Maleeha Lodhi, a former Pakistani ambassador to the US and UN, said Islamabad would seek to further improve ties with Washington, but not at the expense of its relationship with Beijing, also an important lender to the cash-strapped government.

“There is no equivalence in Pakistan’s relations with the US and China. Pakistan’s strategic priority is its ties with China. That’s because China meets both Pakistan’s economic and defence needs,” Lodhi said.

Islamabad has been ready to engage with other countries viewed with suspicion by Washington as it tries to secure its restive western border regions. At Chinese-brokered talks in May, Pakistan and Afghan negotiators agreed to exchange ambassadors, collaborate on counterterrorism and extend the $60bn China-Pakistan Economic Corridor infrastructure project to Afghanistan.

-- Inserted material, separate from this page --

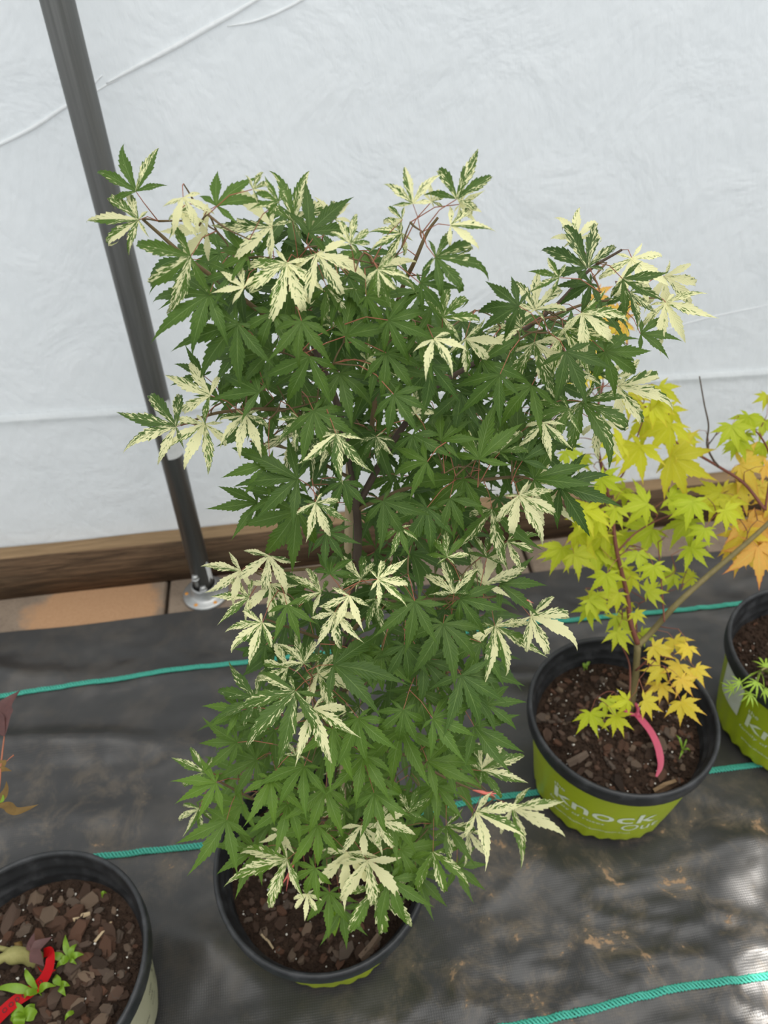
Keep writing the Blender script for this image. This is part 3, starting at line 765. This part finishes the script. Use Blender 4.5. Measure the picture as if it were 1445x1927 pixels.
limb([(645, 1300, 0), (780, 1260, -.03), (900, 1265, -.04)], .0018, .0009, 'branch', MAT['twig'])
limb([(660, 900, 0), (560, 850, .03), (470, 830, .04)], .0018, .0009, 'branch', MAT['twig'])
limb([(660, 900, 0), (760, 800, .05), (880, 760, .06)], .0018, .0009, 'branch', MAT['twig'])
limb([(620, 720, 0), (680, 620, .04), (700, 500, .04)], .0018, .0009, 'branch', MAT['twig'])
# bamboo stake beside the trunk
sk = [at(657, 960, .55), at(655, 1045, .54)]; dv = (sk[1] - sk[0]).normalized()
stake = MB().tube([sk[0] - dv * .05, sk[0], sk[1], sk[1] + dv * ((sk[1].z - .12) / -dv.z if dv.z < 0 else .3)], .0042, 9).build('bamboo_stake', MAT['bamboo'])
tag(stake, 'pale bamboo stake beside the trunk of the cream-speckled maple', 'stake')

leaves = []      # (p, R, size, variegation, light, hue)
for x, y, ang, ln, v in parse(MAPLE_LEAVES):
    xc, hw = hub(y); q = max(-1, min(1, (x - xc) / hw))
    off = -.10 * math.sqrt(1 - q * q) + R_.uniform(-.02, .02)
    p = spot(x, y, off)
    s = ln * depth(p) / F_PX * 1.38
    R = leaf_frame(p, ang + R_.uniform(-8, 8), .38, .85, .25, R_)
    low = sstep(1150, 1500, y) * (1 - .35 * sstep(500, 900, x))
    leaves.append((p, R, s, v / 100, R_.uniform(.2, .8), min(1, .12 + .38 * low + R_.uniform(-.12, .32)), True))
POLY = [(330, 480), (440, 430), (560, 390), (690, 430), (790, 460), (820, 560), (900, 620), (1000, 570), (1100, 540), (1150, 610), (1130, 700), (1040, 780), (985, 900), (950, 960), (940, 1060), (915, 1150),
        (915, 1250), (910, 1400), (880, 1500), (800, 1590), (700, 1640), (600, 1590), (490, 1590), (440, 1500), (450, 1350), (490, 1250), (510, 1150), (560, 1060), (500, 960), (480, 850), (455, 700), (410, 600)]
def inside(x, y):
    c = False; j = len(POLY) - 1
    for i in range(len(POLY)):
        xi, yi = POLY[i]; xj, yj = POLY[j]
        if (yi > y) != (yj > y) and x < (xj - xi) * (y - yi) / (yj - yi) + xi: c = not c
        j = i
    return c
cnt = 0; tries = 0
spots = []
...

Also in May, Munir discussed deepening defence ties with Mohammad Bagheri, then-chief of Iran’s general staff who was killed in Israel’s June 13 attack, and Iranian supreme leader Ayatollah Ali Khamenei.

But the army chief, who since the India clashes has been appointed field marshal — a rank last held by Pakistan’s first military dictator Ayub Khan — has pressing reasons to try to stay in Washington’s good graces.

Islamabad depends on Washington’s support for its $7bn IMF programme and officials are keen to persuade the Trump administration not to impose threatened tariffs of up to 29 per cent on Pakistan’s imports.

Pakistani officials have praised Trump as a “man of peace”, crediting him with orchestrating the ceasefire that ended the May fighting with India and welcoming the US president’s offer to mediate the Kashmir territorial dispute between the nuclear-armed neighbours.

Trading his khakis for a suit and tie, Munir said in speech to members of the Pakistani diaspora in Washington on Monday that Islamabad would collaborate with the Trump administration on cryptocurrency policy and welcome US involvement in its mineral sector, according to television channel Geo.

US investors could reap up to $15bn every year for 100 years if they helped harvest Pakistan’s resource riches, the army chief said.